KARACHI, June 12: The trade and industry have termed the budget 2004-05 "investment and growth-oriented". The business community is of the view that it will help cut the cost of doing business in Pakistan.

"Reduction in power rates, cut in customs duties on raw material and capital goods will improve our competitiveness in the world market," observed the trade and industry.

While hailing the budget proposals presented by Finance Minister Shaukat Aziz on Saturday, the businessmen, however, called upon the government to improve law and order situation without which objectives of a "growth and investment-oriented" budget could not be achieved.
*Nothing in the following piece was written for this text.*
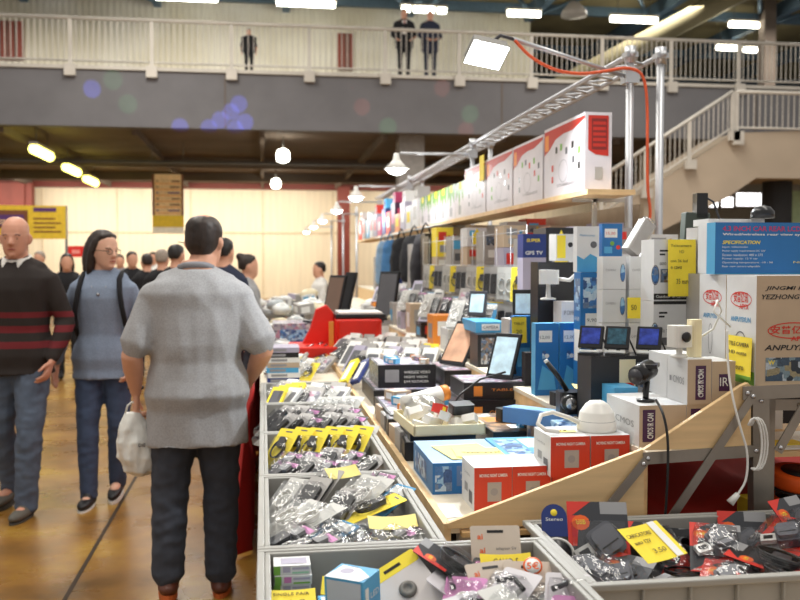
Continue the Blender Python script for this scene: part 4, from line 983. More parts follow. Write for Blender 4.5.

Former FPCCI chairman S.M. Muneer says: "The business community is ready to make the most of this remarkably good budget but that requires an immediate improvement in the law and order situation."

Talking to Dawn he also demanded that the rate of sales tax be reduced from 15 to 10 per cent to make the budget more investment and business-friendly. "If the sales tax rate is reduced I am sure it will not impact adversely on revenue collection. It will rather increase it," he remarked.

Mr Muneer has appreciated the budgetary measures taken to promote agricultural and industrial sectors with particular emphasis on small and medium enterprises and housing and construction sectors.

He said the increase in annual development spending, particularly in education and health sectors would make a dent in poverty and improve the quality of life. He also hailed the announcement that Pakistan would graduate from the IMF programme by the end of this year.

"The business community has helped the country reach this stage by increasing exports and industrial production," he said.

Pakistan Commodity Traders Association Chairman Raees Ashraf Tarmohammad also appreciated the removal of three per cent further sales tax levied on suppliers of goods to unregistered firms and individuals.

Mr Raees said that by reducing duties on many goods such as tea, betel nut, etc., will help check smuggling. "Duty cuts on tea from 20 per cent to 10 per cent and on betel nut from 25 per cent to 5 per cent will also generate revenue for the government."

He says annual import of betel nut stands at Rs1 billion, and if the entire quantity is imported through official channels it will generate more revenue. Similarly, all spices will also be imported through official channels after cutting the duty, ranging from 10, 15 and 20 per cent, to five per cent only.

All Pakistan Textile Mills Association Chairman Waqar Mannoo said the abolition of sales tax on ginned cotton would resolve the issue of refund. He said it would also help get rid of menace of 'flying invoices'.

Mr Mannoo said that Aptma's demand for allowing input cost on diesel used by the industry on generators was met. And a reduction of sales tax from 20 per cent to 15 per cent is yet another major move, he added.

"The revival of sick units under the SBP BPRD circular and exempting them from income tax will help the industry stay in business." Mr Mannoo was highly appreciative of the finance minister's proposal to remove the condition of 15 per cent payment before filing an appeal.

Pakistan Readymade Garments Manufacturers and Exporters Association (PRGMEA) Chairman Tahir Aziz said the budget proposals were aimed at cutting business cost that would help the textile industry meet the challenges of WTO's free-market regime.

"By fixing a single refund instalment, exporters will benefit a lot because in the past there were two instalments that blocked exporters' funds and wasted a lot of time."

Mr Aziz said the exemption of commercial importers of capital goods from six per cent duty would help investors and industrialists get plant and machinery from the local market at the same rate.

He said that concessions and relief measures provided in the budget would help generate more revenue because once the industry came in full production it would give more revenue to the national exchequer.

Pakistan Leather Garments Manufacturers and Exporters Association (PLGMEA) Chairman Fawad Ijaz said the removal of sales tax on raw skins and hides would help tanning and leather goods manufacturers to grow and enhance exports.

He said the reduction of sales tax from 20 per cent to 15 per cent on chemicals would help boost exports of leather goods. Mr Ijaz said the removal of certification condition for installation of duty-free plant and machinery would not only save time of the business community, but would also check corruption.

"The move to check under-invoicing by confiscating the goods if not paid higher cost by up to 20 per cent will help the government generate more revenue and check leakages at the customs stage.

Cut in cost of activation charges of cell phones from Rs2,000 to Rs1,000 will enhance the use of mobile phones and generate more revenue for the government.